Otros focos importantes en donde se concentraban muchas ventas de empanadas eran en los alrededores de las principales universidades e institutos universitarios. En el oeste, cerca del antiguo Instituto Básico, el Politécnico y el Pedagógico; hacia el este, en las inmediaciones del rectorado de la Universidad Centroccidental “Lisandro Alvarado”. En ambos extremos de la ciudad se podía degustar de un variado repertorio de frituras, pero especialmente empanadas.

La empanada nunca perdió esencia viajera. Ha ido y venido a su antojo por todo el mundo. Así como se ha marchado de Venezuela a conquistar lejanas tierras en los diferentes puntos cardinales del planeta, a principio de la década de los 70’s empezaron a llegar a Barquisimeto importantes corrientes migratorias provenientes del sur del continente, las cuales huían de las dictaduras que se instalaron principalmente en Argentina, Uruguay y Chile. Con ellos llegaron también muchas de sus tradiciones gastronómicas ocupando rápidamente la atención de los guaros.

Es así como la empanada chilena llega para plantar una seria competencia a nuestra empanada criolla. En un principio, la tradicional empanada de pino, rellena con su guiso de cebolla, pollo, aceitunas negras y pasas, es compartida como gesto de amistad de los recién llegados hacia sus vecinos y amigos. Puntualmente comienzan a aparecer pequeños y aislados negocios caseros en donde se podía probar esta exquisitez sureña. Por último el boom, la diversificación de los rellenos, la aparición de cadenas de ventas al detal y finalmente los distribuidores mayoristas que llenan las vitrinas de las cantinas escolares y cafetines en general de empanadas chilenas y dejan pocos espacios disponibles para las criollas.

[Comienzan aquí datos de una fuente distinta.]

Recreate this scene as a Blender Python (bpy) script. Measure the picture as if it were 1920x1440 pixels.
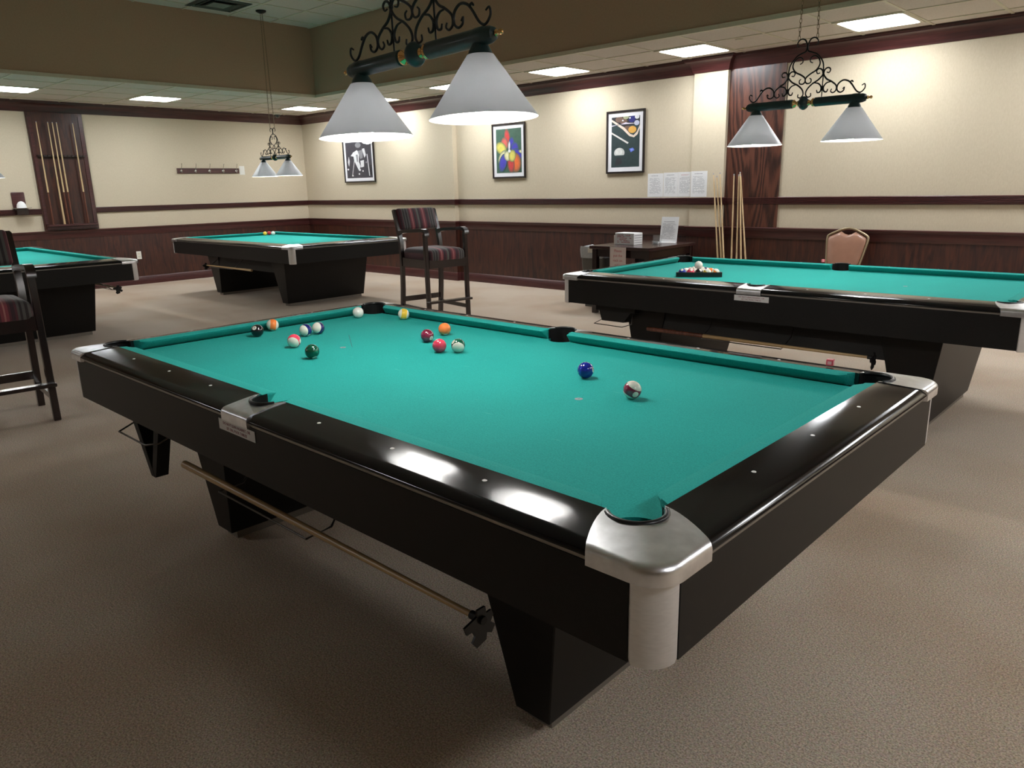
import bpy, bmesh, math, random
from mathutils import Vector, Matrix, Euler
random.seed(7)
PI = math.pi
C = bpy.context.scene.collection
for o in list(bpy.data.objects): bpy.data.objects.remove(o)

# ------------------------------------------------------------------ camera
def cam_axes(yaw, pitch, roll):
    cy, sy = math.cos(yaw), math.sin(yaw)
    f = Vector((cy*math.cos(pitch), sy*math.cos(pitch), math.sin(pitch)))
    r = Vector((sy, -cy, 0)); u = r.cross(f)
    return r*math.cos(roll)+u*math.sin(roll), -r*math.sin(roll)+u*math.cos(roll), f
CR, CU, CF = cam_axes(2.328469, -0.257599, -0.0218787)
CAM = Vector((2.02914, -1.7755, 1.41526))
cam = bpy.data.cameras.new('camera'); cam.sensor_width = 36; cam.lens = 1403.553/1920*36
cam.clip_start = .05; cam.clip_end = 60
camo = bpy.data.objects.new('camera', cam); C.objects.link(camo)
camo.matrix_world = Matrix(((CR.x, CU.x, -CF.x, CAM.x), (CR.y, CU.y, -CF.y, CAM.y), (CR.z, CU.z, -CF.z, CAM.z), (0, 0, 0, 1)))
bpy.context.scene.camera = camo

# ------------------------------------------------------------------ world, exposure
PANEL_E = 26.0      # emission of the ceiling panels
BULB_E = 330.0      # emission of the billiard lamp bulbs
w = bpy.data.worlds.new('world'); bpy.context.scene.world = w; w.use_nodes = True
w.node_tree.nodes['Background'].inputs[0].default_value = (.9, .92, 1, 1)
w.node_tree.nodes['Background'].inputs[1].default_value = .02
vs = bpy.context.scene.view_settings
vs.view_transform = 'Standard'; vs.look = 'None'; vs.gamma = 1; vs.use_curve_mapping = False; vs.exposure = 0.30

# ------------------------------------------------------------------ materials
def new_mat(name):
    m = bpy.data.materials.new(name); m.use_nodes = True
    nt = m.node_tree; return m, nt, nt.nodes['Principled BSDF']
def N(nt, t, **kw):
    n = nt.nodes.new(t)
    for k, v in kw.items():
        if hasattr(n, k): setattr(n, k, v)
        else: n.inputs[k].default_value = v
    return n
def L(nt, a, b): nt.links.new(a, b)
def rgb(c): return (c[0], c[1], c[2], 1)
def mat(name, col, rough=.5, metal=0, coat=0, var=0.0, scale=40, bump=0, spec=.5, stretch=(1, 1, 1), emit=0, trans=0, ior=1.45, sheen=0):
    """plain surface with a little procedural mottling and relief"""
    m, nt, b = new_mat(name)
    b.inputs['Base Color'].default_value = rgb(col); b.inputs['Roughness'].default_value = rough
    b.inputs['Metallic'].default_value = metal; b.inputs['Coat Weight'].default_value = coat
    b.inputs['Coat Roughness'].default_value = .06; b.inputs['Specular IOR Level'].default_value = spec
    b.inputs['IOR'].default_value = ior; b.inputs['Transmission Weight'].default_value = trans
    b.inputs['Sheen Weight'].default_value = sheen
    if emit: b.inputs['Emission Color'].default_value = rgb(col); b.inputs['Emission Strength'].default_value = emit
    if var or bump:
        tc = N(nt, 'ShaderNodeTexCoord'); mp = N(nt, 'ShaderNodeMapping'); mp.inputs['Scale'].default_value = stretch
        L(nt, tc.outputs['Object'], mp.inputs[0])
        no = N(nt, 'ShaderNodeTexNoise'); no.inputs['Scale'].default_value = scale; no.inputs['Detail'].default_value = 4
        L(nt, mp.outputs[0], no.inputs['Vector'])
        if var:
            cr = N(nt, 'ShaderNodeValToRGB')
            cr.color_ramp.elements[0].position = .3; cr.color_ramp.elements[1].position = .7
            cr.color_ramp.elements[0].color = rgb([max(0, x*(1-var)) for x in col]); cr.color_ramp.elements[1].color = rgb([min(1, x*(1+var)) for x in col])
            L(nt, no.outputs[0], cr.inputs[0]); L(nt, cr.outputs[0], b.inputs['Base Color'])
        if bump:
            bp = N(nt, 'ShaderNodeBump'); bp.inputs['Strength'].default_value = bump; bp.inputs['Distance'].default_value = .002
            L(nt, no.outputs[0], bp.inputs['Height']); L(nt, bp.outputs[0], b.inputs['Normal'])
    return m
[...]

Muchos chilenos regresaron a su país con el restablecimiento de la democracia y muchos venezolanos se marcharon también en búsqueda de nuevos horizontes. La empanada chilena llegó a Barquisimeto para quedarse pero nunca desplazó el favoritismo que siente el barquisimetano por las nuestras, esas cargada de sabores que recuerdan los desayunos caseros, de esas que nos remiten a nuestro paso por las aulas escolares, de aquellas que se compartían al filo del amanecer después de una noche de fiesta, de esas que en lugar de queso, carne o caraotas están rellenas de momentos imborrables de nuestra memoria.